My brother and I would assemble on the floor in the living room.  Bowl of cereal in front of us far too close to the television.  Mom would say, you’re too close to the television and we would scooch back.  After two bowls of Sugar Pops with the Sugar Bear mascot, I’d be wired for sound.  I did love that cereal which is odd because I wasn’t much of a cereal eater as I hated milk.  I often ate my sugar pops without or as little as possible.

Funny, but I can’t remember the order of the cartoons though I remember that I was done by the time Johnny Quest came on.  Sometimes I’d watch it, other times not.  My brother was done before then and likely in the backyard with his Tonka trucks. 

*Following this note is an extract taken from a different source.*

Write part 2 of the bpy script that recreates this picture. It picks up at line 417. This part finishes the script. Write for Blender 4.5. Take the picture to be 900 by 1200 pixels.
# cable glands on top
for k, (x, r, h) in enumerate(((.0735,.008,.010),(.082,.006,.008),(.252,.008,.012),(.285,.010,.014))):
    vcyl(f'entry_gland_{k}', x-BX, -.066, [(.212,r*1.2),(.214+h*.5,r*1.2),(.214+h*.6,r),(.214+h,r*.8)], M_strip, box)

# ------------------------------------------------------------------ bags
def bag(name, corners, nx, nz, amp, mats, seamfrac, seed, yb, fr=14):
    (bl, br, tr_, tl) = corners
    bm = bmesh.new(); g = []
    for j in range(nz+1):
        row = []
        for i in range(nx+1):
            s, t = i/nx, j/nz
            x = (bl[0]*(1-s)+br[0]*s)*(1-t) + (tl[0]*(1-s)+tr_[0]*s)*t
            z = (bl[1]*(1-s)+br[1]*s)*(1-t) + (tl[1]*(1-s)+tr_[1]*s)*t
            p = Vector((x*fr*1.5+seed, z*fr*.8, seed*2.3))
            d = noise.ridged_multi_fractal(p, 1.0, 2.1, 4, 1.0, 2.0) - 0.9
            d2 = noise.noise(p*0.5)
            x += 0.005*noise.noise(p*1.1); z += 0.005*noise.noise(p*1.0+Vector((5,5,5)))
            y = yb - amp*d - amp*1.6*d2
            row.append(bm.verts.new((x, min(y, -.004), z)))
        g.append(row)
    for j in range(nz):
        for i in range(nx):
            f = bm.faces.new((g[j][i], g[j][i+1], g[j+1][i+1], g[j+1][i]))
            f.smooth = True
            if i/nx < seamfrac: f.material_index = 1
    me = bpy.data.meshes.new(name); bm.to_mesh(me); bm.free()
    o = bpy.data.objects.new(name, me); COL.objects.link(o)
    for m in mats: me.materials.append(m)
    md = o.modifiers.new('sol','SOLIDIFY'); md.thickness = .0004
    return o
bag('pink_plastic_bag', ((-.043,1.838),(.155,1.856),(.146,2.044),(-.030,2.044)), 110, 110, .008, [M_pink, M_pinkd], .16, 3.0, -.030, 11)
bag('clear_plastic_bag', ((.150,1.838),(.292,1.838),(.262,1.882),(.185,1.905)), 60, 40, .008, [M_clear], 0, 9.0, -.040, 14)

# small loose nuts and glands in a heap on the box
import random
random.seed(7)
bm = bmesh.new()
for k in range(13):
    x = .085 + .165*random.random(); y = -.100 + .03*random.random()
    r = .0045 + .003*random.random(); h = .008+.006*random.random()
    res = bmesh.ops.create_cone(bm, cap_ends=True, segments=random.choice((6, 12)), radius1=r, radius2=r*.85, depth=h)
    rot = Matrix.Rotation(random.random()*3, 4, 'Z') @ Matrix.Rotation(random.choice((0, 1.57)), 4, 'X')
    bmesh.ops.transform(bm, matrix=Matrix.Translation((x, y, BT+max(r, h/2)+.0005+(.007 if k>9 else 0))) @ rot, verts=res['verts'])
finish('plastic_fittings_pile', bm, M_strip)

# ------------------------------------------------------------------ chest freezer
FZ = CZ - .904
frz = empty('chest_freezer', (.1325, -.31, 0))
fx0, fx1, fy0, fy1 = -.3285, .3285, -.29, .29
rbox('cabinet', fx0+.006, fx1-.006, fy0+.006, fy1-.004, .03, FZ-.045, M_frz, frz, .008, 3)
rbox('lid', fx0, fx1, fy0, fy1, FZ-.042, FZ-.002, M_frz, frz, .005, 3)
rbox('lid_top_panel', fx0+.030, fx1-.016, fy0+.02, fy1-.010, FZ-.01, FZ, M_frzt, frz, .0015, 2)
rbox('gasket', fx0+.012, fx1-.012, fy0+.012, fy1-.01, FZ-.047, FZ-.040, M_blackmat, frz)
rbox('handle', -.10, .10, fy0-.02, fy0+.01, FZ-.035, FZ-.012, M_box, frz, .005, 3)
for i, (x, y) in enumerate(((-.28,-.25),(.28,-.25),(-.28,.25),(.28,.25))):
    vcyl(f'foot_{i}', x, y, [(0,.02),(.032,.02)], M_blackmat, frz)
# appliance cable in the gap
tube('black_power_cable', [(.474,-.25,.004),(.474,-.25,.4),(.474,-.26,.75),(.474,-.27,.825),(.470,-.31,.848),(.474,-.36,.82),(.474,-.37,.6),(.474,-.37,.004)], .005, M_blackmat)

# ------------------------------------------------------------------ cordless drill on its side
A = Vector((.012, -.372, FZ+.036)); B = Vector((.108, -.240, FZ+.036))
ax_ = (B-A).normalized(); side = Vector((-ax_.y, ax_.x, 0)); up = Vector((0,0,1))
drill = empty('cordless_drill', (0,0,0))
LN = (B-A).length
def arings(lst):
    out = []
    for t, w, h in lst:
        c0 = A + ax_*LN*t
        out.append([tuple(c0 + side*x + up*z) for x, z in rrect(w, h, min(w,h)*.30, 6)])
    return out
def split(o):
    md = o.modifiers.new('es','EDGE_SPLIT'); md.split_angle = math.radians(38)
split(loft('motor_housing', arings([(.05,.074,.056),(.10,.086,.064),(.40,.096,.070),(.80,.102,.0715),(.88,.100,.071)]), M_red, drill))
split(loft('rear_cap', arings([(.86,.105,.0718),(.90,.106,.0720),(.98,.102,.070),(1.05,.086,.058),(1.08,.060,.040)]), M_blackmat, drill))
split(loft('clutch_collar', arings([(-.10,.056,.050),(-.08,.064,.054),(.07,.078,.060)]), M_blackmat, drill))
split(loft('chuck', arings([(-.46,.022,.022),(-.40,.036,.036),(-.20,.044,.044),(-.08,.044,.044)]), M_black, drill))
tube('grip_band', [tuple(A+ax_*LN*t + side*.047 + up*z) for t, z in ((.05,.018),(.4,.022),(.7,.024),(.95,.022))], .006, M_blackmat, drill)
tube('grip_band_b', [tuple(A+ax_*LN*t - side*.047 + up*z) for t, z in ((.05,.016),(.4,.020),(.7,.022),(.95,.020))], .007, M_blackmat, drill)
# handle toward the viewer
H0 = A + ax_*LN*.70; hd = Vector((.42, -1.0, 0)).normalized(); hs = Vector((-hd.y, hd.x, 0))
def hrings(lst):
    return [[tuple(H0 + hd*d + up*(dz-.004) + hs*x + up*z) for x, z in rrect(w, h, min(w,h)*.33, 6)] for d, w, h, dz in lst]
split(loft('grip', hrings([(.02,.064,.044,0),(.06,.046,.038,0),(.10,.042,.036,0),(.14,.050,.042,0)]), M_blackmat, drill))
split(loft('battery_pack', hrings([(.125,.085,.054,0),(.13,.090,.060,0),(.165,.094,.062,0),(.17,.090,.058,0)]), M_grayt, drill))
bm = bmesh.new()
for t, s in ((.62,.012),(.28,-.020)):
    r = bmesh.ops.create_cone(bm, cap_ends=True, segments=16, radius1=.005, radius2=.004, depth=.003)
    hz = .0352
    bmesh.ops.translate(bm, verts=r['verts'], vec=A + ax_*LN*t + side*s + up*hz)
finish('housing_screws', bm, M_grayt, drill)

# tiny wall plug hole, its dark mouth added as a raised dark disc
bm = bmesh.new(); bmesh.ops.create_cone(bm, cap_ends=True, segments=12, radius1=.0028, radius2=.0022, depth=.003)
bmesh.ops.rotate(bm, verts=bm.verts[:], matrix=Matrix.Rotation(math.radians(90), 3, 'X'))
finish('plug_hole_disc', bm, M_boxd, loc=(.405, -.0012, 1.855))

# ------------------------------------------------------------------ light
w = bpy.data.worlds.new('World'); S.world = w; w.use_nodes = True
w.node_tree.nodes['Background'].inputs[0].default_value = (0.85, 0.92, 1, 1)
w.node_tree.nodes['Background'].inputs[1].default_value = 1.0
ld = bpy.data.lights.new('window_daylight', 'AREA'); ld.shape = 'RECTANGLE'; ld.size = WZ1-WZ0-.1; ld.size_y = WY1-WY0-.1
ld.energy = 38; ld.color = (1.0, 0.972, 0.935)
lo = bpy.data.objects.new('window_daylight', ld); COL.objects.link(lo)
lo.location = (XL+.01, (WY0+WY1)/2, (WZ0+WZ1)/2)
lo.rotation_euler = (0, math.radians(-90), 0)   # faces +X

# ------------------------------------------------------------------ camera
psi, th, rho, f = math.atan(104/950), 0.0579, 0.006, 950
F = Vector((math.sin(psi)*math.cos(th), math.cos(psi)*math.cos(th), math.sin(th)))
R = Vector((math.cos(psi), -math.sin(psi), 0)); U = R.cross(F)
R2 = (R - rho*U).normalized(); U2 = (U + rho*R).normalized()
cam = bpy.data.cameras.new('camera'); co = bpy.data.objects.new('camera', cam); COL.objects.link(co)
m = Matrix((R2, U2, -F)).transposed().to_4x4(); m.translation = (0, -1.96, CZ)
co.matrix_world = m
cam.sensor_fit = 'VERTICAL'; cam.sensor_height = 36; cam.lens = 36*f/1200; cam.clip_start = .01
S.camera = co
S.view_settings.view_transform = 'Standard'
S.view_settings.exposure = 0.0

At about the age of 10 or 11, I added American Bandstand to Saturday cartoons.  I think it came on at noon.  In later years, soul train followed.

When I got older yet, I discovered that often there were old movies on in the afternoon.  I Sugar Popped my way through musicals, film noir, Jerry Lewis, and Tammy movies.

Saturdays were blissful.  The only real day I didn’t have much to do.  Sure, we were expected to clean our room and do other housecleaning duties, but none of that “no playing until chores were done.”  As long as we did get it done, we were pretty free to choose when.  No school, no church, hours and hours to just be.  Laughing at cartoons, reading Beverly Clearly, eating when hungry, and straightening my bedroom when I was good and ready to. 

As an adult, I watched cartoons with my son.  I wonder if he realizes how cheated he was.  Everything has a moral, a lesson, a sponsor.  No silliness just for the sake of being silly.  No whimsy.  No dancing tubs of cold cream. 

I am resolved to buy the old Warner Brothers stuff on DVD so that my grandson will have those hours of childhood.  Bugs Bunny, Elmer Fudd, The Roadrunner.  What a golden period for cartoons.